There are also the limitations of what you’d do with the troops if you had them. “It’s not the raw figure which is really the issue, it’s what capability you have,” Chapman points out. Whether that’s a permanent fighting force or an army of reservists on standby, you need the right kit for them to use, and for them to be well-trained and ready for action. “You can have all the high tech expensive equipment you want, but it’s no use if it’s not manned by well-motivated, well-trained people organised into units,” points out Ben Barry, former army officer and senior fellow for land warfare at the International Institute for Strategic Studies (IISS).
He cites Israel, which has a relatively small standing army but a large number of reservists thanks to its compulsory military service, as a good example. “They can mobilise hundreds of thousands of reserves very quickly – we saw it on 7 October. But they hold all the necessary equipment.” Britain, to put it bluntly, does not.
But it’s not just about military force either. As one unnamed senior army officer puts it, wryly, “this is not the army’s problem to solve”. “The lesson of Ukraine, and other recent wars, is that war isn’t just a military effort, it has to be a whole country effort,” says Barry. Preparing people for how to deal with emergencies should be part of the education system, he says. “Why isn’t first aid a compulsory part of the national curriculum? And, given the degree of cyber threat to our ever-more digital way of life, why isn’t cyber security?”
And if we are in our pre-war era, there are other things the country could be doing to increase our preparedness.

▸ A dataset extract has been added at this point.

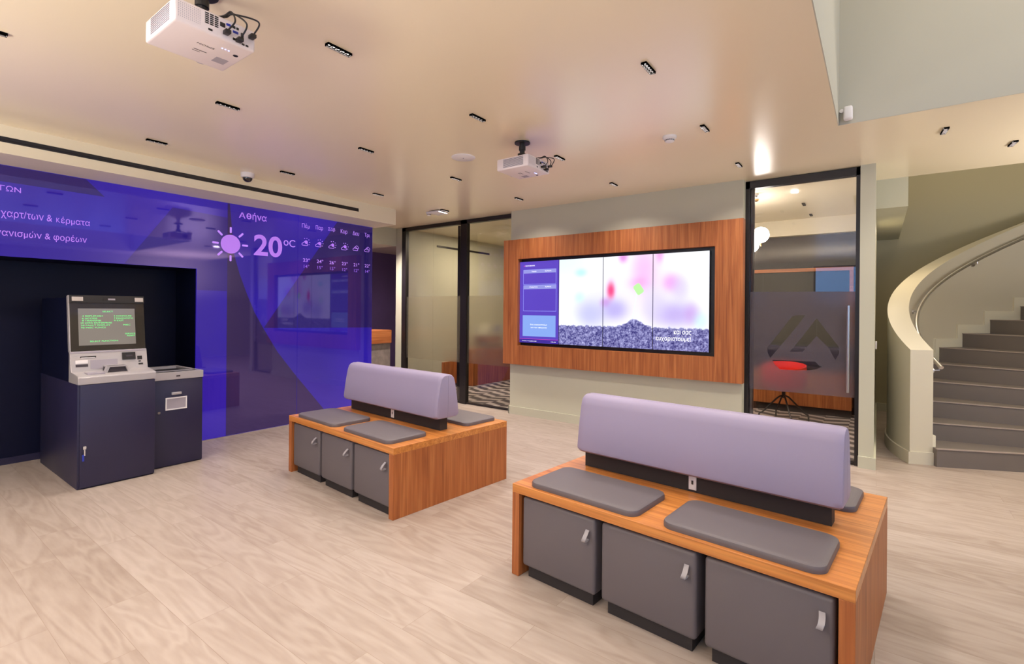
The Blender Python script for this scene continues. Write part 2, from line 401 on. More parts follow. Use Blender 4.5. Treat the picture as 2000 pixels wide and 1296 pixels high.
for (x0, x1, y0, y1, z0, z1) in ((-4.08, -4.02, -3.5, 1.36, 1.62, 2.62), (-4.08, -4.02, 2.8, 5.0, 1.62, 2.62), (-3.4, .8, -4.08, -4.02, 1.3, 2.4), (1.6, 4.4, -4.08, -4.02, 1.3, 2.4)):
    fx = x1-x0 < .1; bm = bmesh.new(); t = .04
    if fx:
        for yy in np.linspace(y0, y1-t, 4 if y1-y0 > 3 else 2): bx(bm, x0, x1, yy, yy+t, z0, z1)
        bx(bm, x0, x1, y0, y1, z0, z0+t); bx(bm, x0, x1, y0, y1, z1-t, z1); g = ((x0+x1)/2-.005, (x0+x1)/2+.005, y0, y1, z0, z1)
    else:
        for xx in np.linspace(x0, x1-t, 4): bx(bm, xx, xx+t, y0, y1, z0, z1)
        bx(bm, x0, x1, y0, y1, z0, z0+t); bx(bm, x0, x1, y0, y1, z1-t, z1); g = (x0, x1, (y0+y1)/2-.005, (y0+y1)/2+.005, z0, z1)
    o = obj('window_%d' % i, bm, 'black', kind='structure'); box('glass_pane', g, 'glass', o); i += 1

# ---- left wall: navy alcove lining, wall core, bulkhead
YB = 5.69
bm = bmesh.new()
bx(bm, 2.22, 4.435, YB+.02, 6.35, 0, 2.55); bx(bm, -4.2, 2.22, YB+.02, 6.35, 1.805, 2.55); bx(bm, -4.2, 2.22, 6.215, 6.35, 0, 1.805)
bx(bm, -4.2, 4.435, YB+.02, 6.35, 2.55, CE)
obj('wall_left', bm, 'navyd', kind='structure')
box('baseboard_left', (-4.2, 2.215, 6.2, 6.215, 0, .06), 'navy', kind='structure')
bm = bmesh.new(); bx(bm, -4.2, 4.485, 5.257, 5.70, 2.665, CE); bx(bm, -4.2, 4.485, 5.257, 5.70, 2.54, 2.622); bx(bm, 3.892, 4.485, 5.257, 5.70, 2.622, 2.665)
bx(bm, -4.2, 3.892, 5.33, 5.70, 2.622, 2.665)
o = obj('trim_1', bm, 'bulk', kind='structure'); o['label'] = 'cream ceiling bulkhead above the blue glass wall'
bm = bmesh.new(); bx(bm, -4.19, 3.891, 5.262, 5.329, 2.6225, 2.6645); bx(bm, -4.19, 3.891, 5.2568, 5.262, 2.639, 2.6445)
t = obj('air_diffuser', bm, 'black'); tag(t, 'long black slot diffuser recessed in the cream bulkhead over the blue wall', 'air diffuser')

# ---- the projected blue glass wall
gw = thing('projection_wall', 'large glossy blue glass wall with projected Greek text and weather forecast', 'video wall', (0, 0, 0))
bm = bmesh.new(); prism(bm, [(-4.0, 1.805), (2.22, 1.805), (2.22, .012), (3.333, .012), (3.333, 2.54), (-4.0, 2.54)], 'Y', YB, YB+.018); obj('glass_panel', bm, 'bg_vivid', gw)
box('glass_panel', (3.337, 4.44, YB, YB+.018, .012, 2.54), 'bg_vivid', gw)
box('floor_channel', (2.22, 4.44, YB-.004, YB+.02, .0, .012), 'steel', gw, label='thin metal channel under the glass')
PB = ((0, YB-.0004, 0), (1, 0, 0), (0, 0, 1))      # normal = U x V = (0,-1,0)
arc = [(2.52, 2.535), (2.542, 2.535), (2.59, 1.992), (2.65, 1.78), (2.73, 1.564), (2.82, 1.35), (2.924, 1.164), (3.09, .89), (3.29, .629), (3.333, .575), (3.333, .015), (2.52, .015)]
shape([arc], 'bg_dim', PB, gw, 'glass_shape', .0008)
shape([[(3.337, .57), (3.695, .133), (3.80, .015), (3.337, .015)]], 'bg_dim', PB, gw, 'glass_shape', .0008)
shape([[(3.337, 1.768), (3.813, 2.441), (3.88, 2.535), (4.438, 2.535), (4.438, 1.147), (3.337, 1.166)]], 'bg_dark', PB, gw, 'glass_shape', .0008)
shape([[(2.924, 1.176), (3.333, 1.762), (3.333, 1.166)]], 'bg_dark', PB, gw, 'glass_shape', .0008)
shape([[(1.997, 2.401), (2.518, 2.379), (2.518, 1.585), (2.222, 1.585), (2.222, 1.809), (1.606, 1.809)]], 'bg_mid', PB, gw, 'glass_shape', .0008)
shape([[(-3.99, 2.535), (1.321, 2.535), (1.453, 2.405), (-3.99, 2.402)]], 'bg_dark', PB, gw, 'glass_shape', .0008)  # darker strip along the top left of the glass
P2 = ((0, YB-.0014, 0), (1, 0, 0), (0, 0, 1))
def T(b, m, x0, x1, z0, z1, bold=.003): return text(b, m, (x0, x1, z0, z1), P2, gw, thick=.0008, bold=bold)
T('ΓΩN', 'text_proj', .783, .904, 2.331, 2.376)
T('χαρτ/των &', 'text_proj', .788, 1.098, 2.108, 2.182); T('K', 'text_proj', 1.124, 1.148, 2.124, 2.163); T('έρματα', 'text_proj', 1.154, 1.351, 2.108, 2.178)
T('γανισμών & φορέων', 'text_proj', .76, 1.33, 1.955, 2.026)
T('Α', 'text_proj', 2.637, 2.709, 2.398, 2.462, .012); T('0', 'text_proj', 2.719, 2.774, 2.397, 2.464, .012); T('ήνα', 'text_proj', 2.786, 2.947, 2.378, 2.478, .012)
shape([[(2.728, 2.4265), (2.765, 2.4265), (2.765, 2.4355), (2.728, 2.4355)]], 'text_proj', P2, gw, 'letter_bar', .0008)
T('20', 'text_proj', 2.803, 3.135, 2.0, 2.242, .022)
T('o', 'text_lilac', 3.153, 3.213, 2.150, 2.215, 0.0); T('C', 'text_lilac', 3.224, 3.298, 2.140, 2.226, 0.0)
for b, x in zip(('Πέμ', 'Παρ', 'Σάβ', 'Kυρ', 'Δευ', 'Τρι'), (3.435, 3.62, 3.795, 3.98, 4.165, 4.357)):
    T(b, 'text_lilac', x-.050, x+.050 if b != 'Τρι' else x+.035, 2.382 if b in ('Πέμ', 'Παρ', 'Kυρ', 'Τρι') else 2.395, 2.450)
for b, c, x in zip(('23°', '24°', '26°', '23°', '21°', '22°'), ('14°', '15°', '15°', '12°', '12°', '14°'), (3.447, 3.633, 3.812, 3.995, 4.178, 4.358)):
    T(b, 'text_lilac', x-.045, x+.045, 1.978, 2.022); T(c, 'text_dim', x-.035, x+.038, 1.902, 1.944)
sun = shape([circle(2.553, 2.097, .102)], 'text_proj', P2, gw, 'sun_symbol', .0008, label='projected sun symbol beside 20 degrees')
for k in range(8):
    a = k*PI/4; c, s = math.cos(a), math.sin(a); r0, r1, hw = .125, .182, .0105
    pts = [(2.553+c*r-s*q, 2.097+s*r+c*q) for r, q in ((r0, -hw), (r1, -hw), (r1+.006, 0), (r1, hw), (r0, hw), (r0-.006, 0))]
    shape([pts], 'text_lilac', P2, sun, 'sun_ray', .0008)
def ring_tube(outer, wd):
    cx = sum(p[0] for p in outer)/len(outer); cz = sum(p[1] for p in outer)/len(outer)
    n = len(outer); inn = []
    for i in range(n):
        a = Vector(outer[i-1]); b = Vector(outer[(i+1) % n]); t = (b-a).normalized(); nn = Vector((-t.y, t.x))
        inn.append((outer[i][0]+nn.x*wd, outer[i][1]+nn.y*wd))
    return [outer, inn]
def cloud(cx, cz, s):
    pts = []
    for (x, z, r, a0, a1) in ((.55, -.15, .32, -90, 65), (.05, .15, .42, 35, 150), (-.5, -.15, .32, 100, 270)):
        for k in range(9):
            a = math.radians(a0+(a1-a0)*k/8); pts.append((cx+s*(x+r*math.cos(a)), cz+s*(z+r*math.sin(a))))
    return pts
for j, (x, z) in enumerate(((3.428, 2.210), (3.612, 2.213), (3.799, 2.214), (3.985, 2.213), (4.165, 2.222), (4.350, 2.224))):
    if j >= 4: back = shape(ring_tube(cloud(x+.014, z+.014, .042), .0055), 'text_lilac', P2, gw, 'cloud_symbol', .0007)
    o = shape(ring_tube(cloud(x-.006, z-.010, .050), .0065), 'text_lilac', P2, gw, 'cloud_symbol', .0008)
    if j < 4:
        shape([circle(x+.014, z+.012, .022, 20)], 'text_proj', P2, o, 'sun_disc', .0008)
        for k in range(5):
            a = math.radians(-35+k*38); shape([circle(x+.014+.047*math.cos(a), z+.012+.047*math.sin(a), .0055, 10)], 'text_lilac', P2, o, 'sun_ray', .0008)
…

Denmark and Sweden both maintain a siren warning system, which are tested regularly each year. Sweden’s outdoor signal horn is popularly known as “Hesa Fredrik” (Hoarse Fredrik) and is tested four times a year, on the first Monday that is not a public holiday in March, June, September and December. If citizens hear the siren outside of those times, they will know it is not a test.
In Switzerland, all housing is required to have its own nuclear shelter – it is one of the only countries in Europe to have enough bunkers to shelter its population from a nuclear blast. Finland has 50,500 civil defence shelters, capable of housing 4.8 million people, and in 2022 after the Ukraine invasion, there was a run on iodine pills after the government recommended households stockpile doses.

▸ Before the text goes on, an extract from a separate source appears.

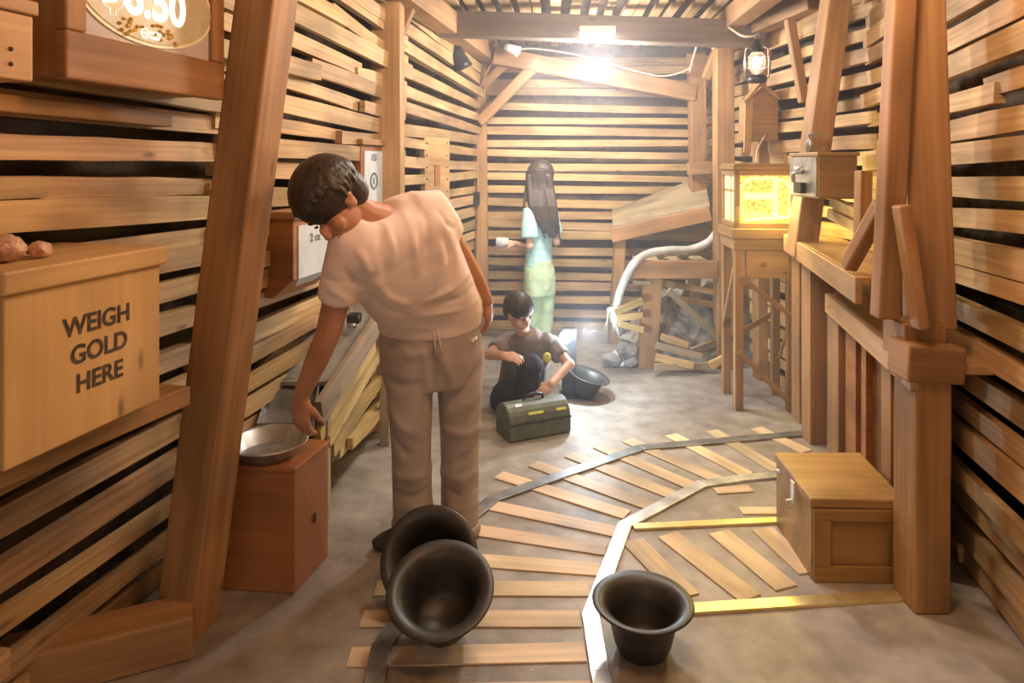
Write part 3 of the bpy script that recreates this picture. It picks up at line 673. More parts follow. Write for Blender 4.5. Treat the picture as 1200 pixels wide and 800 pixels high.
# lower bench
t = thing('bench', 'lower bench with an open dark front ending at the stout post by the chest', 'bench', (1.55, 2.9, 0))
b0 = V((1.62, 3.48, .80)); b1 = V((1.345, 2.26, .80))
m = MB(); m.prism([b0, b1, b1 + V((.24, -.02, 0)), b0 + V((.28, -.05, 0))], (0, 0, .03)); m.build('top', M_board, t, bevel=.003)
m = MB(); m.beam(b0 + V((-.012, 0, -.015)), b1 + V((-.012, 0, -.015)), .025, .095); m.build('fascia', M_board, t, bevel=.004)
m = MB(); m.beam((1.66, 3.44, 0), (1.66, 3.44, .80), .09, .12, (0, 1, 0)); m.build('leg', M_beam, t, bevel=.004)
m = MB(); m.prism([(1.64, 3.36, 0.02), (1.60, 3.18, 0.02), (1.60, 3.18, .78), (1.64, 3.36, .78)], (.03, 0, 0)); m.build('side_panel', M_red, t, bevel=.003)
m = MB(); m.prism([(1.585, 3.10, 0.02), (1.565, 3.02, 0.02), (1.565, 3.02, .78), (1.585, 3.10, .78)], (.03, 0, 0)); m.build('side_panel', M_red, t, bevel=.003)
m = MB(); m.beam((1.475, 2.64, 0), (1.475, 2.64, .80), .06, .07, (0, 1, 0)); m.build('leg', M_beam, t, bevel=.004)
m = MB(); m.prism([(1.72, 3.40, .0), (1.545, 2.45, 0), (1.545, 2.45, .78), (1.72, 3.40, .78)], (.02, 0, 0)); m.build('back_panel', M_red, t)
timber('timber_block', 'thick beam end capping the stout post by the chest', 'block', W(1052, 420, 2.30), W(1118, 424, 2.30), .13, .12, (0, 0, 1), seg=1)
m = MB(); m.beam((1.40, 2.38, .83), (1.40, 2.38, .95), .14, .14, (0, 1, 0)); tag(m.build('spacer_block', M_beam, bevel=.004), 'square packing block between lower bench and the right foreground post', 'block')

# glowing cabinet on a stand
def gold_mat():
    m, nt, b = newmat('lit_gold_glass'); N = nt.nodes.new; tc = N('ShaderNodeTexCoord')
    n = N('ShaderNodeTexNoise'); n.inputs['Scale'].default_value = 55; n.inputs['Detail'].default_value = 4; lk(nt, tc.outputs['Object'], n.inputs[0])
    cr = N('ShaderNodeValToRGB'); e = cr.color_ramp.elements; e[0].position = .35; e[0].color = (.36, .22, .03, 1); e[1].position = .62; e[1].color = (.95, .72, .16, 1); lk(nt, n.outputs[0], cr.inputs[0])
    lk(nt, cr.outputs[0], b.inputs['Base Color']); lk(nt, cr.outputs[0], b.inputs['Emission Color']); b.inputs['Emission Strength'].default_value = .8; return m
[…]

You don’t have to be a prepper to be mildly alarmed that, by contrast, the UK has just 258 communal shelters, and there hasn’t been serious talk of iodine pills for a good couple of decades. The closest we’ve got is the somewhat underwhelming suggestion by Oliver Dowden, the deputy prime minister, this week that Brits should stock up on torches, candles and battery-powered radios in the event of a digital blackout.
So are we in trouble? Might that citizen army that Gen Sanders referred to have to be mobilised by force after all? And – given the nature of warfare today – does it really matter if you can’t shoot a gun or drive a tank if you can fly a drone, or hack into an adversary’s cyber system? Surely these are the skills the conflicts of the future require – and the ones that Gen Z, if all accounts are to be believed – could be perfectly placed for.
Don’t be so sure, says Chapman. “Cyber and info ops are important, but if the enemy shows up in a tank, you’ve got to have a tank,” he says. Or at least, perhaps, know how to drive one. Something that Emmy Vilander, at least, knows how to do. Perhaps we Brits should be following her example.